I do love it when some PHB's brilliant plan to sick the legal eagles on someone falls apart.
Keepnet kerfuffle: Firing legal threats at bloggers did infosec biz more damage than its exposed database
UK-based infosec outfit Keepnet Labs left an 867GB database of previously compromised website login details accessible to world+dog earlier this year – then sent lawyers' letters to bloggers in a bid to erase their reports of its blunder. A contractor left the Keepnet Elasticsearch database unsecured back in March after …
COMMENTS
-
-
Wednesday 10th June 2020 19:16 GMT DavCrav
"The 867GB database, claimed Keepnet, contained email addresses harvested from other data spillages that took place between 2013 and 2019."
867 GB just containing e-mail addresses? That's either a terribly written database, or a lot of addresses. If there's other stuff as well in there, like PII, then I start waving GDPR at this UK-based company.
-
Wednesday 10th June 2020 19:44 GMT diodesign
"just containing e-mail addresses?"
FWIW Diachenko said the data silo contained:
* hashtype (the way a password was presented: MD5/hash/plaintext etc)
* leak date (year)
* password (hashed, encrypted or plaintext, depending on the leak)
* email
* email domain
* source of the leak (I was able to confirm a few of the most prominent ones: Adobe, Last.fm, Twitter, LinkedIn, Tumblr, VK and others).
C.
-
-
Wednesday 10th June 2020 23:48 GMT IGotOut
So...
Keepnet an information security company can keep information secure.
What a joke.
Maybe they should just become patent trolls instead, although their lawyers seem as incompetent as the security team.
Before Keepnet, the information not-sec team blame the contractor...

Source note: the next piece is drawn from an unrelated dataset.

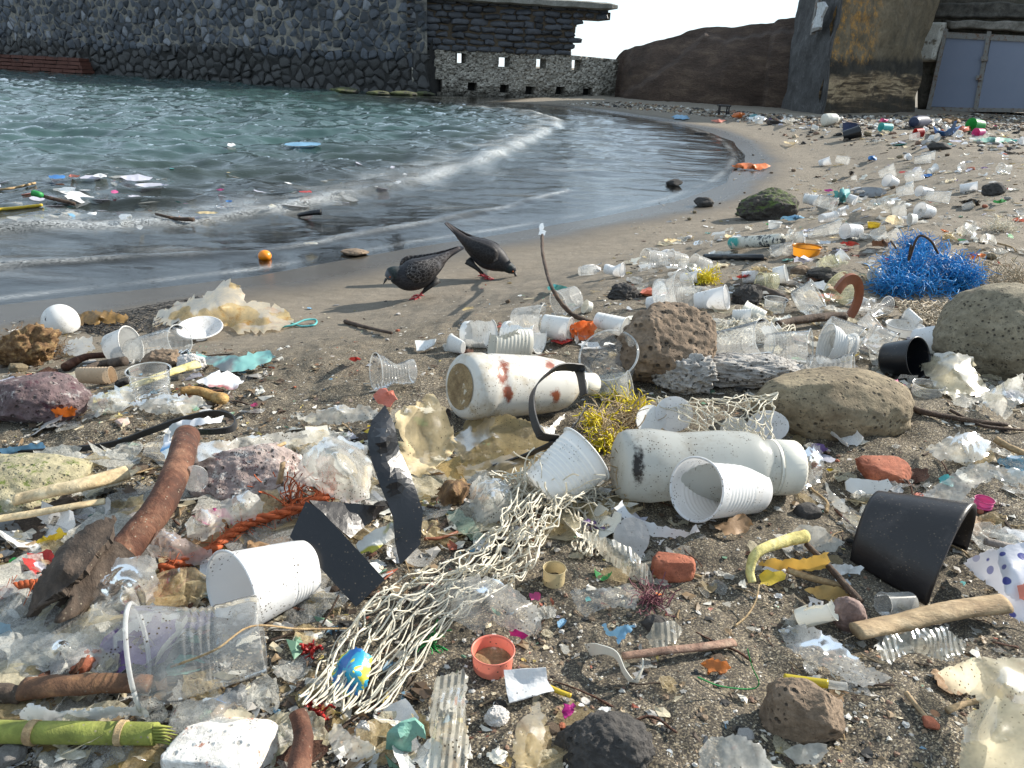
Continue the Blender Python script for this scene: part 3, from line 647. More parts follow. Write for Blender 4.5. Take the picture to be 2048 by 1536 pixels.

... WHERE THE FUCK WERE YOUR CHANGE CONTROLS?
-
Thursday 11th June 2020 02:41 GMT Anonymous Coward
So about that EU directive...
It's a bit of a reach, but it looks like the lawyers were trying to play on the EU's limited equivalent to DMCA, where immunity from hosting liability ends if the hoster is made aware of illegal content:
Article 14
Of course the extremely clever and magnificently competent lawyers have begged the question of content illegality by assuming it's defamatory. And they've failed to cite a proper legal basis for the reporting being defamatory. They claim it's untrue, but fail to quote any statement that is demonstrably untrue let alone one that actually appears in the post. What's the betting this was a template letter and the quoted statement appeared on some other site? Really earning those 6-minute billing increments, folks.Hosting
1. Where an information society service is provided that consists of the storage of information provided by a recipient of the service, Member States shall ensure that the service provider is not liable for the information stored at the request of a recipient of the service, on condition that:
(a) the provider does not have actual knowledge of illegal activity or information and, as regards claims for damages, is not aware of facts or circumstances from which the illegal activity or information is apparent; or
(b) the provider, upon obtaining such knowledge or awareness, acts expeditiously to remove or to disable access to the information.
-
Thursday 11th June 2020 04:36 GMT Joe Montana
"We then store this data in our own secure Elasticsearch database"
This statement has proven to be false, their database was demonstrated to not be secure.
If all it contained was a mirror of already-public data then noone would have cared anyway.
Also what is it with hiding known insecure services behind a firewall? The service should have been configured to use a secure form of authentication first, and then placed behind a firewall as a second layer. If one layer still fails you still have others.
-
Thursday 11th June 2020 10:08 GMT Anonymous Coward
Some people are worse even than that.
People who, when told "it's not a good idea to put, what is intended as a LAN product, directly acessible from the internet, you should secure it", respond with "it's ok, were going to put an SSL certificate on the server".
And these were resellers.
Of security products.
-
-
-
Thursday 11th June 2020 16:33 GMT TonyJ
Re: truly was exposed for just 10 minutes as Keepnet claimed
"...
truly was exposed for just 10 minutes as Keepnet claimed
Doesn't really matter. 10 minutes, 10 hours, 10 days...
What matters is that it was exposed, and that it was noticed. And accessed..."
Quite. "I am sorry I murdered you but at least it was a quick death!." Still dead.
-
-
Thursday 18th June 2020 08:26 GMT Robert Jenkins
On the subject of GDPR - how is that database content in any way legal?
OK, the the leaked database contains other peoples information.
How can a company legally retain data that was never legally released to them or its use authorised by the people who it relates to?
Anyone want to play "Spot the GDPR Brteaches?
https://gdpr.eu/article-6-how-to-process-personal-data-legally/
https://gdpr.eu/article-7-how-to-get-consent-to-collect-personal-data/
Have they contacted every single person whos data is involved?